By Drag0nFire on 2/9/2011 2:43:21 PM , Rating: 1
Equally noteworthy, the relative stability in AMD's motherboards in recent years may be tied with lack of innovation in their processors. The Phenom II line was released in 2008(!), and I don't believe their architecture has changed significantly since then (we'll see about Bobcat/Bulldozer).


RE: Serves them right...
By kc77 on 2/9/2011 5:10:29 PM , Rating: 2
That is NOT correct. New chips required BIOS updates nothing more. You did not have to throw the motherboard away for socket A. Socket A in particular lasted for an extremely long time. They supported processors from Athlon 600 to the Athlon XP's. Now you might not experience the fastest bus speeds by hanging on to your original Socket A motherboard but the top tier motherboard manufacturers supported that socket from the afore mentioned models.Mine in particular was a KG7 and it when from Athlon 800 (was the first chip I bought) and I stopped at Athlon XP 1800 and then went to the 754 socket.

Socket 754 was short lived. However, socket 939, lasted about as long as anything Intel had at the time (average for Intel seems to be 2-3 years).

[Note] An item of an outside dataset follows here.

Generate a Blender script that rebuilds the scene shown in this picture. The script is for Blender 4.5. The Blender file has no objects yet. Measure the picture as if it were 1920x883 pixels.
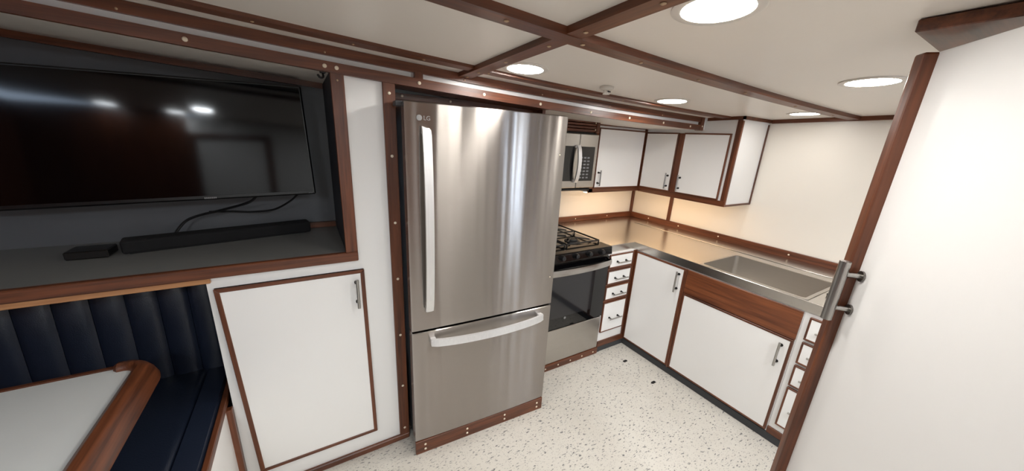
import bpy, bmesh, math, random
from mathutils import Vector, Matrix
random.seed(7)
S = bpy.context.scene
COL = S.collection
R = math.radians

# ------------------------------------------------------------------ camera
CAM_LOC = Vector((-.3609, -1.5907, 1.6606))
yaw, pit, rol = R(-31.788), R(-16.4875), R(3.1398)
F_PX, PX, PY = 636.0447, 960.5305, 448.5606
fw = Vector((math.sin(-yaw)*math.cos(pit), math.cos(yaw)*math.cos(pit), math.sin(pit)))
rt = Vector((math.cos(yaw), math.sin(yaw), 0)); up = rt.cross(fw)
cr = rt*math.cos(rol) + up*math.sin(rol); cu = -rt*math.sin(rol) + up*math.cos(rol)
cam = bpy.data.cameras.new('camera'); camo = bpy.data.objects.new('camera', cam); COL.objects.link(camo)
cam.sensor_width = 36; cam.sensor_fit = 'HORIZONTAL'; cam.lens = F_PX/1920*36
cam.shift_x = -(PX-960)/1920; cam.shift_y = (PY-441.5)/1920
cam.clip_start = .02
M = Matrix((cr, cu, -fw)).transposed().to_4x4(); M.translation = CAM_LOC
camo.matrix_world = M
S.camera = camo

# ------------------------------------------------------------------ world, exposure
w = bpy.data.worlds.new('world'); S.world = w; w.use_nodes = True
w.node_tree.nodes['Background'].inputs[0].default_value = (.62, .78, 1, 1)
w.node_tree.nodes['Background'].inputs[1].default_value = 5.0
S.view_settings.view_transform = 'Standard'; S.view_settings.look = 'None'
S.view_settings.gamma = 1; S.view_settings.use_curve_mapping = False
S.view_settings.exposure = 1.25
LAMP = 95.0            # radiance of the downlight diffusers
LAMP_COL = (1, .965, .92)
STRIP = 11.5            # radiance of the warm under-cabinet strips
S.cycles.use_denoising = True

# ------------------------------------------------------------------ materials
MATS = {}
def newmat(name):
    m = bpy.data.materials.new(name); m.use_nodes = True; MATS[name] = m
    return m, m.node_tree.nodes, m.node_tree.links, m.node_tree.nodes['Principled BSDF']
def srgb(r, g, b):
    f = lambda c: (c/255/12.92 if c/255 <= .04045 else ((c/255+.055)/1.055)**2.4)
    return (f(r), f(g), f(b), 1)
def plain(name, col, rough=.5, metal=0, noise=0, scale=8, bump=0, bscale=200, spec=.5, coat=0):
    m, N, L, b = newmat(name)
    b.inputs['Base Color'].default_value = col; b.inputs['Roughness'].default_value = rough
    b.inputs['Metallic'].default_value = metal; b.inputs['Specular IOR Level'].default_value = spec
    b.inputs['Coat Weight'].default_value = coat
    tc = N.new('ShaderNodeTexCoord')
    if noise:
        t = N.new('ShaderNodeTexNoise'); t.inputs['Scale'].default_value = scale; t.inputs['Detail'].default_value = 4
        L.new(tc.outputs['Object'], t.inputs['Vector'])
        mx = N.new('ShaderNodeMix'); mx.data_type = 'RGBA'
        mx.inputs['A'].default_value = tuple(c*(1-noise) for c in col[:3]) + (1,)
        mx.inputs['B'].default_value = tuple(min(1, c*(1+noise)) for c in col[:3]) + (1,)
        L.new(t.outputs['Fac'], mx.inputs['Factor']); L.new(mx.outputs['Result'], b.inputs['Base Color'])
    if bump:
        t2 = N.new('ShaderNodeTexNoise'); t2.inputs['Scale'].default_value = bscale
        L.new(tc.outputs['Object'], t2.inputs['Vector'])
        bp = N.new('ShaderNodeBump'); bp.inputs['Strength'].default_value = bump; bp.inputs['Distance'].default_value = .002
        L.new(t2.outputs['Fac'], bp.inputs['Height']); L.new(bp.outputs['Normal'], b.inputs['Normal'])
    return m
def teak(name, axis, dark=(58, 29, 17), light=(120, 68, 41), rough=.38):
    m, N, L, b = newmat(name)
    tc = N.new('ShaderNodeTexCoord'); mp = N.new('ShaderNodeMapping')
    s = [34, 34, 34]; s[axis] = 1.6; mp.inputs['Scale'].default_value = s
    L.new(tc.outputs['Object'], mp.inputs['Vector'])
    n1 = N.new('ShaderNodeTexNoise'); n1.inputs['Scale'].default_value = 1.2; n1.inputs['Detail'].default_value = 6; n1.inputs['Distortion'].default_value = .6
    n2 = N.new('ShaderNodeTexNoise'); n2.inputs['Scale'].default_value = 5; n2.inputs['Detail'].default_value = 8
    L.new(mp.outputs['Vector'], n1.inputs['Vector']); L.new(mp.outputs['Vector'], n2.inputs['Vector'])
    ad = N.new('ShaderNodeMath'); ad.operation = 'MULTIPLY_ADD'; ad.inputs[1].default_value = .45
    L.new(n2.outputs['Fac'], ad.inputs[0]); L.new(n1.outputs['Fac'], ad.inputs[2])
    cr_ = N.new('ShaderNodeValToRGB'); cr_.color_ramp.elements[0].position = .45; cr_.color_ramp.elements[1].position = 1.0
    cr_.color_ramp.elements[0].color = srgb(*dark); cr_.color_ramp.elements[1].color = srgb(*light)
    L.new(ad.outputs[0], cr_.inputs['Fac']); L.new(cr_.outputs['Color'], b.inputs['Base Color'])
    b.inputs['Roughness'].default_value = rough
    return m
TEAK = [teak('teak_x', 0), teak('teak_y', 1), teak('teak_z', 2)]
plain('white_laminate', srgb(234, 233, 231), .32, noise=.02, scale=3)
plain('white_door', srgb(236, 235, 233), .30, noise=.02, scale=4)
plain('ceiling_panel', srgb(230, 223, 214), .38, noise=.03, scale=2.5)
plain('splash_panel', srgb(234, 228, 218), .35, noise=.02, scale=5)
plain('niche_grey', srgb(92, 94, 98), .5, noise=.08, scale=6)
plain('niche_dark', srgb(44, 47, 54), .55, noise=.08, scale=6)
plain('shelf_grey', srgb(118, 118, 116), .4, noise=.06, scale=9)
plain('cap', srgb(232, 218, 196), .4)
plain('plug', srgb(176, 150, 120), .5)
plain('dark_metal', srgb(58, 56, 55), .35, .9)
plain('handle_dark', srgb(120, 116, 112), .32, .95)
plain('fridge_side', srgb(78, 78, 80), .45, .3, noise=.05, scale=20)
plain('gasket', srgb(16, 16, 17), .6)
plain('black_plastic', srgb(14, 14, 16), .42)
plain('black_enamel', srgb(10, 10, 11), .12, spec=.6)
plain('cast_iron', srgb(20, 20, 21), .55, bump=.3, bscale=400)
plain('black_glass', srgb(6, 6, 8), .04, spec=.6)
plain('oven_window', srgb(34, 34, 37), .08, spec=.6, noise=.1, scale=30)
plain('tv_screen', srgb(4, 4, 6), .07, spec=.32)
plain('tv_bezel', srgb(8, 8, 10), .3)
plain('soundbar_cloth', srgb(14, 14, 17), .85, bump=.6, bscale=900)
plain('rubber', srgb(52, 54, 57), .6, noise=.08, scale=30)
plain('navy_leather', srgb(26, 33, 48), .33, bump=.25, bscale=260, noise=.08, scale=14)
plain('leather_seam', srgb(14, 19, 30), .6)
plain('table_top', srgb(214, 216, 214), .3, noise=.03, scale=6)
plain('light_rim', srgb(216, 210, 202), .4)
plain('detector_white', srgb(205, 198, 188), .5)
plain('letter_silver', srgb(135, 134, 134), .4, .5)
plain('key_grey', srgb(110, 110, 112), .5)
plain('window_frame', srgb(210, 208, 204), .4)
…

AM2 -> AM2+ compatibility is determined by the amount of wattage required. Again with a cheap motherboard you might run into problems. Good quality boards supported everything from Athlon 64 to Phenom Quad Cores. I know they do ... well cause I have one.

For Intel your premises might hold true, but by and large AMD has been sticking to it's sockets for a much longer time.